The choice to rebuild the Forum Tauri along the lines of Trajan's Forum was a deliberate statement. Theodosius I was the last emperor to rule a united Roman Empire, and he wanted his capital to wear Rome's prestige without apology. Trajan's Forum, finished in 112 and widely considered the most magnificent public space in Rome, set the template: a vast rectangular plaza enclosed by colonnaded porticos, a central column serving as both monument and visual anchor, civic buildings arrayed around the edges. Constantinople's version matched the ambition even if it no longer exists to be measured. The churches and baths that surrounded it are gone. The porticos are gone. But the idea that this city was Rome — reborn, improved, and permanently settled in the East — survives in every account that described this place in its working prime.
Fragments of the Forum of Theodosius have surfaced over the years in Istanbul's perpetual construction and excavation. Carved marble blocks, sections of column decorated with the distinctive spiral relief work of the Theodosian style, and architectural remnants consistent with a monumental gateway have been found in and around Beyazıt Square. Some are displayed; many remain in storage or in situ beneath the city. The blocks are massive, carved with acanthus leaves and martial scenes, evidence of a structure that aimed to awe.

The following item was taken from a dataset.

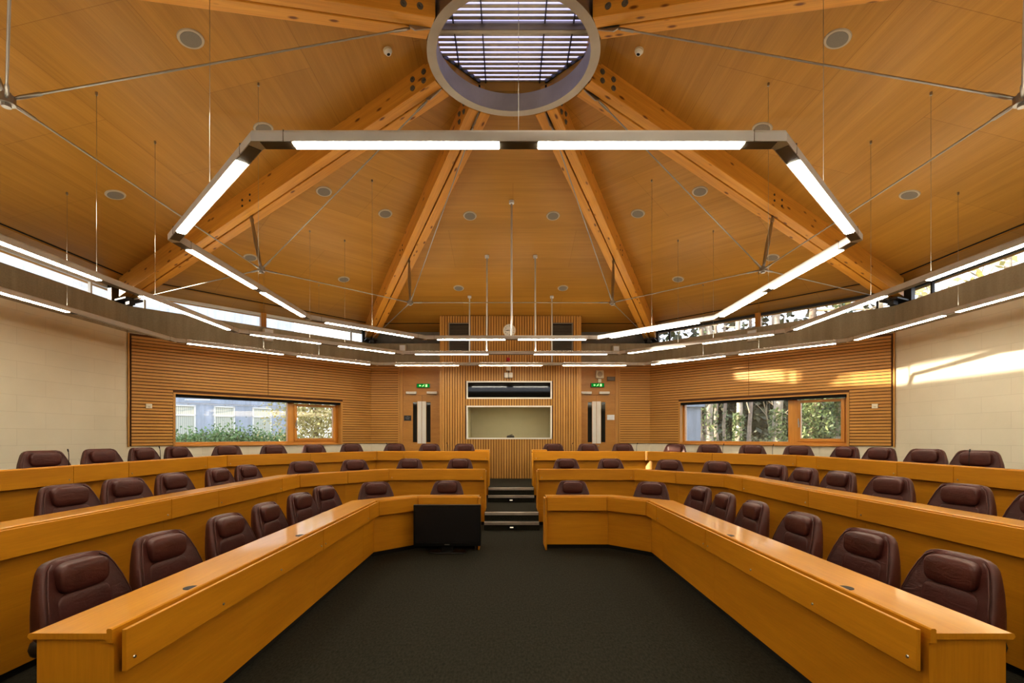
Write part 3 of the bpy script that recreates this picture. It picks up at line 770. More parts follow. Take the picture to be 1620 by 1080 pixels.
mb = MB(); mb.tube([(-.02,12.8,1.5),(-.02,12.8,1.66),(.05,12.78,1.68)], .012, 8); mb.supere((0,12.8,1.6),.10,.05,.06); tag(mb.build('console_microphone', M['black']), 'small dark device at the sill behind the lower booth window', 'microphone')
# vents
for x0, x1, sd in ((-1.60,-1.05,'left'),(1.06,1.61,'right')):
    r = thing('air_vent', 'dark louvred air vent high on the booth, %s of the clock' % sd, 'vent', ((x0+x1)/2,BY,3.82), 'air vents on the booth wall')
    mb = MB()
    for q in ((x0,x0+.03,3.82,4.56),(x1-.03,x1,3.82,4.56),(x0+.03,x1-.03,3.82,3.85),(x0+.03,x1-.03,4.53,4.56)): mb.box(q[0],q[1],BY-.02,BY,q[2],q[3])
    mb.build('vent_frame', M['speaker_mesh'], r)
    mb = MB(); z = 3.86
    while z < 4.52: mb.obox(((x0+x1)/2,BY-.008,z), (1,0,0),(0,.7,.7),(0,-.7,.7), x1-x0-.06,.022,.004); z += .03
    mb.build('louvres', M['speaker_mesh'], r)
    mb = MB(); mb.box(x0+.02,x1-.02,BY-.003,BY-.001,3.84,4.54); mb.build('vent_back', M['dark_gap'], r)
# clock
r = thing('wall_clock', 'round cream wall clock at the top of the booth, behind the hanging tube', 'clock', (-.03,BY,4.36))
mb = MB(); mb.disc((-.03,BY,4.36),(0,-1,0),.165,.035,40); mb.build('clock_case', M['cream'], r, .006)
mb = MB(); mb.disc((-.03,BY-.035,4.36),(0,-1,0),.145,.002,40); mb.build('clock_face', M['white'], r)
mb = MB()
for k in range(12):
    a = math.pi/2-k*math.pi/6; cu = bpy.data.curves.new('numeral','FONT'); cu.body = str(k or 12); cu.size = .045; cu.align_x = 'CENTER'; cu.align_y = 'CENTER'
    to = bpy.data.objects.new('numeral', cu); COL.objects.link(to); dg = bpy.context.evaluated_depsgraph_get(); me = to.evaluated_get(dg).to_mesh()
    for pl in me.polygons: mb.face([(-.03+.112*math.cos(a)+me.vertices[i].co.x, BY-.0385, 4.36+.112*math.sin(a)+me.vertices[i].co.y) for i in pl.vertices])
    bpy.data.objects.remove(to); bpy.data.curves.remove(cu)
mb.build('numerals', M['black'], r)
mb = MB(); mb.obox((-.075,BY-.04,4.362),(1,0,.1),(0,1,0),(-.1,0,1),.09,.002,.010); mb.obox((-.06,BY-.041,4.352),(1,0,-.05),(0,1,0),(.05,0,1),.12,.002,.006); mb.build('clock_hands', M['black'], r)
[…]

Archaeologists believe that some of the ruins visible in the area — walls, foundations, scattered dressed stone — may belong to the forum's peripheral buildings, though the full extent of the complex has never been systematically excavated. The ground keeps its secrets well. Istanbul has always been built on top of itself.
The open space that now occupies the forum's general footprint is Beyazıt Square, one of Istanbul's oldest and most storied public places. The square is flanked by the Beyazıt Mosque on one side and the great gate of Istanbul University on another — an institution whose campus sits directly over the probable location of Theodosius's triumphal column. The square buzzes with life: book stalls crowd the periphery, students cross in waves between lectures, and pigeons mass on the paving stones in numbers that would have surprised even a Byzantine emperor. It is not a quiet ruin. It is a living city square that happens to be standing on top of one of the grandest gestures in Roman urban history, which is perhaps the most Istanbul thing imaginable.
The Forum of Theodosius lies at approximately 41.010°N, 28.964°E, in the Fatih district of Istanbul's European side, centered on what is now Beyazıt Square. From the air at 3,000 feet, the open plaza of Beyazıt Square is clearly identifiable between the Beyazıt Mosque's minarets to the south and the Ottoman gate of Istanbul University to the north. The ancient Mese road traces westward from the Hagia Sophia dome — visible as the largest structure on the old peninsula — as the modern Ordu Caddesi. The nearest major airport is Istanbul Airport (LTFM), approximately 35 kilometers to the northwest. Visibility is typically good over the historic peninsula; morning light from the east illuminates the domes and minarets with particular clarity.